List each line of the data in which the string "picks" appears.
>> Begin Task input
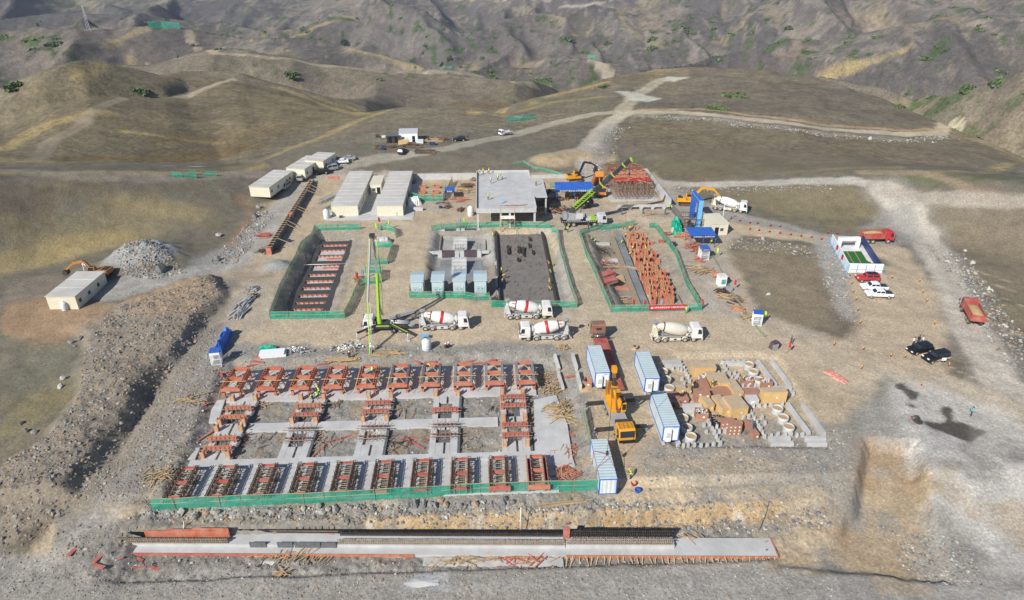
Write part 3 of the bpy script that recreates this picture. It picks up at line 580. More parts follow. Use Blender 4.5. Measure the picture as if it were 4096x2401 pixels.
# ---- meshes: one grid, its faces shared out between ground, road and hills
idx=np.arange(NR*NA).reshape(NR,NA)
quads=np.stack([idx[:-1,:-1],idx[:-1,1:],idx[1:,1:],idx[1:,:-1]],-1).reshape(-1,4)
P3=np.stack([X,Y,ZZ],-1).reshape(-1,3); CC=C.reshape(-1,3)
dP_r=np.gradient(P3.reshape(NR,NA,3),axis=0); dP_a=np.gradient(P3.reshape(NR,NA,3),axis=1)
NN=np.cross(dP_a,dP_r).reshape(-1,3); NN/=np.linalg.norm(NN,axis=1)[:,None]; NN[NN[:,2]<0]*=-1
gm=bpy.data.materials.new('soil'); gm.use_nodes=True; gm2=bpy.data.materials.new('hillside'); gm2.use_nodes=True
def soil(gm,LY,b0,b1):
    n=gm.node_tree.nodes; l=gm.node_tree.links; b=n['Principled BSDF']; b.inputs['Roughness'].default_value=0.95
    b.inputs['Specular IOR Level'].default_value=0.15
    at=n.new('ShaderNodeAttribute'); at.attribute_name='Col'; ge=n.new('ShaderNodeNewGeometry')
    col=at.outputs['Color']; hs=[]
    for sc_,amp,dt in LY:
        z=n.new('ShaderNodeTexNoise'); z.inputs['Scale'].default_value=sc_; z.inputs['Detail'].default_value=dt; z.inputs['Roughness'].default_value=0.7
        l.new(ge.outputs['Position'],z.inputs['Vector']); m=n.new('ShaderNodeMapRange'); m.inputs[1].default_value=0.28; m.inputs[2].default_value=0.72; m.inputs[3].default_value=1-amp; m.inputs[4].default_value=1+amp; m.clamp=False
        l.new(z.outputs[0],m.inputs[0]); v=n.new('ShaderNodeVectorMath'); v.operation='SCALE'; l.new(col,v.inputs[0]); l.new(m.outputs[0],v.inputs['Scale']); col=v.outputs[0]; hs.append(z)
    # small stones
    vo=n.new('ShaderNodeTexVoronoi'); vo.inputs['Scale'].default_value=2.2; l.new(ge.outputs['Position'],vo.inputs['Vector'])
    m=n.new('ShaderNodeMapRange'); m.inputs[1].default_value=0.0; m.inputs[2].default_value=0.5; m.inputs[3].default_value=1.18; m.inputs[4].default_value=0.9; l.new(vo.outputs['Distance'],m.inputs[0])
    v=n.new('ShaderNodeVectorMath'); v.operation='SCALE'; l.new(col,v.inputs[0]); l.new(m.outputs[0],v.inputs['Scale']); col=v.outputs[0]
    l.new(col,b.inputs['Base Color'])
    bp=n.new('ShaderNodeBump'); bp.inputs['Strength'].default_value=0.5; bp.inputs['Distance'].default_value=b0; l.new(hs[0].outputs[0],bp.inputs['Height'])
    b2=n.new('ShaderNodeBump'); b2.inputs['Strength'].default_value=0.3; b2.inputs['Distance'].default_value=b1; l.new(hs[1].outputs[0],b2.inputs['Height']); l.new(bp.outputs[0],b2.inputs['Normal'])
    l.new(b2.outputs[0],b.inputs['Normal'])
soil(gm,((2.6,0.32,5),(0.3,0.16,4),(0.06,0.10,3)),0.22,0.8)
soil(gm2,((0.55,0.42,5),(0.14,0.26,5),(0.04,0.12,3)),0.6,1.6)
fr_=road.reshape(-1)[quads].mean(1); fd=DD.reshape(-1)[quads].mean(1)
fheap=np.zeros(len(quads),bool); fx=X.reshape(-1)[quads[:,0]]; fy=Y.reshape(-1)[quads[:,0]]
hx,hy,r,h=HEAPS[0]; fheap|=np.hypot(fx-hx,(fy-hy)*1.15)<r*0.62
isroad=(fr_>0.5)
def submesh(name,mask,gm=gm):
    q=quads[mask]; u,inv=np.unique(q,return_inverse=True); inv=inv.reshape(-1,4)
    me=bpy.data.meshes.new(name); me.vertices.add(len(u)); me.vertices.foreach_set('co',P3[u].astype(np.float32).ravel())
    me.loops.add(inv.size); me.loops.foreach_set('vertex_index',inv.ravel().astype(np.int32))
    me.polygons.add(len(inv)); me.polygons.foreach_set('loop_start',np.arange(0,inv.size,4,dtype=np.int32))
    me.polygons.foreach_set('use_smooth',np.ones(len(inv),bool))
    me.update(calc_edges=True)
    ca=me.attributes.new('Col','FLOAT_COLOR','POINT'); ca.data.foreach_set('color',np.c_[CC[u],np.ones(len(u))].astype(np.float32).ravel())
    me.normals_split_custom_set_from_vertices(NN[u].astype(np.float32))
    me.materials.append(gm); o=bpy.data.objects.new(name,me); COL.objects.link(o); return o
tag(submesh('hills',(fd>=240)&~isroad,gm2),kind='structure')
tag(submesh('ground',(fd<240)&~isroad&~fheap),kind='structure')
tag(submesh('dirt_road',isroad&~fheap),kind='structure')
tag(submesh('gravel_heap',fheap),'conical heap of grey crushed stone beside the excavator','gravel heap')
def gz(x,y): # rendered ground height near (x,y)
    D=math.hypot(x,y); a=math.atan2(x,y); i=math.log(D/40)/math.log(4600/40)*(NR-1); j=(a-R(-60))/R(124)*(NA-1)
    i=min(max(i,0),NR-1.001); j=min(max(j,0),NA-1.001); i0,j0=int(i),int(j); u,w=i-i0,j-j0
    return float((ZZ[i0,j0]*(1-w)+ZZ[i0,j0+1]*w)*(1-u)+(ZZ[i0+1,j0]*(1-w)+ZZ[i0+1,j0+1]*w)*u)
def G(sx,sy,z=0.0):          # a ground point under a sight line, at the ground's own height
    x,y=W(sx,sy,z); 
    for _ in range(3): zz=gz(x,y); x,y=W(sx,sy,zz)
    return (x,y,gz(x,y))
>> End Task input
>> Begin Task input
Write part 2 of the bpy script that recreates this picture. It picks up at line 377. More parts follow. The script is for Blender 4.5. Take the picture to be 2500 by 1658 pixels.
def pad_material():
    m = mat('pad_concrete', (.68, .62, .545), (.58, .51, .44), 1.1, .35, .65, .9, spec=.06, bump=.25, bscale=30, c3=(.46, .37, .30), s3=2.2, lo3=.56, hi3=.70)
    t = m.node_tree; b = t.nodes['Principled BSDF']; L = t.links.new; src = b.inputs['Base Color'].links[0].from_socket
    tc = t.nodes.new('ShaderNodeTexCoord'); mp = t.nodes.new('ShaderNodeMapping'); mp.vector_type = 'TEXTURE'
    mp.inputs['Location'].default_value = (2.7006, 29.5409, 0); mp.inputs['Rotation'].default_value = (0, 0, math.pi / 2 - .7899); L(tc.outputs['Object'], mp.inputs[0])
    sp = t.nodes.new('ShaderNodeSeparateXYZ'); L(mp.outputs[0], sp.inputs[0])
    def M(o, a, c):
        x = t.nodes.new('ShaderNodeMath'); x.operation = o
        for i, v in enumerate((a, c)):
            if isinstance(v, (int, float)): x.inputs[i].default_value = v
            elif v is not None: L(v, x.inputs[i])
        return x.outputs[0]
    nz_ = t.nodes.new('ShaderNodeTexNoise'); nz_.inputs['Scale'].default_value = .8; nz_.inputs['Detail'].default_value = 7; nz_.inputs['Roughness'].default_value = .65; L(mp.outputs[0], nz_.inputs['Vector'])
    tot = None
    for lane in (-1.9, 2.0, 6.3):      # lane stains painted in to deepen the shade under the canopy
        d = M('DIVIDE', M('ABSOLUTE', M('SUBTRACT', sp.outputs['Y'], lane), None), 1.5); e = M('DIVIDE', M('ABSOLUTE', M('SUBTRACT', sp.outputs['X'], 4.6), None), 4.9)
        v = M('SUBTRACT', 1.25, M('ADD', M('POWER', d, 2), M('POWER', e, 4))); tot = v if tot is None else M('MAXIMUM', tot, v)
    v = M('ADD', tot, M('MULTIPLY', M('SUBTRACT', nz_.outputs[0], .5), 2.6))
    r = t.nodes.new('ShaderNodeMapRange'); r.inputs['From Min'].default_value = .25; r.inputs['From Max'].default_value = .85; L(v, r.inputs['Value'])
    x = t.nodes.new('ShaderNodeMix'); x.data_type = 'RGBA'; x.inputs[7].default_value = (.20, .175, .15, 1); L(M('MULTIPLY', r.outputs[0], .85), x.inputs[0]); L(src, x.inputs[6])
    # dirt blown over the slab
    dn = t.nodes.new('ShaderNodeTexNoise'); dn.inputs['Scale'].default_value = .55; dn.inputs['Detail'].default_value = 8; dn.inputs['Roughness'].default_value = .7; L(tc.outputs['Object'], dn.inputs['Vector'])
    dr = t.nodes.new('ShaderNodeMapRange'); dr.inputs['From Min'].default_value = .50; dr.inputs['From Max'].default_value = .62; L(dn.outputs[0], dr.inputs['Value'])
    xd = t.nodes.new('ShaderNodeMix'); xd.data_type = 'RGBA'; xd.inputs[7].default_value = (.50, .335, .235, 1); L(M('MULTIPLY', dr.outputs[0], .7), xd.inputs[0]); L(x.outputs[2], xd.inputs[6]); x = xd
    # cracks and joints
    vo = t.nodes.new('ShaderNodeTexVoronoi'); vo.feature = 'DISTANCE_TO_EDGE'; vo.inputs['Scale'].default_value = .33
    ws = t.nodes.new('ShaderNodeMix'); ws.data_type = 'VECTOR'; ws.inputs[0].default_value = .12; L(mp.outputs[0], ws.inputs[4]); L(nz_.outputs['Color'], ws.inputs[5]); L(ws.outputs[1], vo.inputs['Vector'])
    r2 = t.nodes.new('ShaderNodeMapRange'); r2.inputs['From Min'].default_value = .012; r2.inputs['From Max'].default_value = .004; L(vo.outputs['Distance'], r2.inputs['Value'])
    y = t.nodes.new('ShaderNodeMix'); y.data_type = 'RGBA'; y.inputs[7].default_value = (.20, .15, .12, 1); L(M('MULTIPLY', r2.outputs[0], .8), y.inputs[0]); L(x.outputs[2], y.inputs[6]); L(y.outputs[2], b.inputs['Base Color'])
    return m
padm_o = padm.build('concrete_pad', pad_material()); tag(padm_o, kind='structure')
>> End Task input
[Expected output]:
Write part 3 of the bpy script that recreates this picture. It picks up at line 580. More parts follow. Use Blender 4.5. Measure the picture as if it were 4096x2401 pixels.
Write part 2 of the bpy script that recreates this picture. It picks up at line 377. More parts follow. The script is for Blender 4.5. Take the picture to be 2500 by 1658 pixels.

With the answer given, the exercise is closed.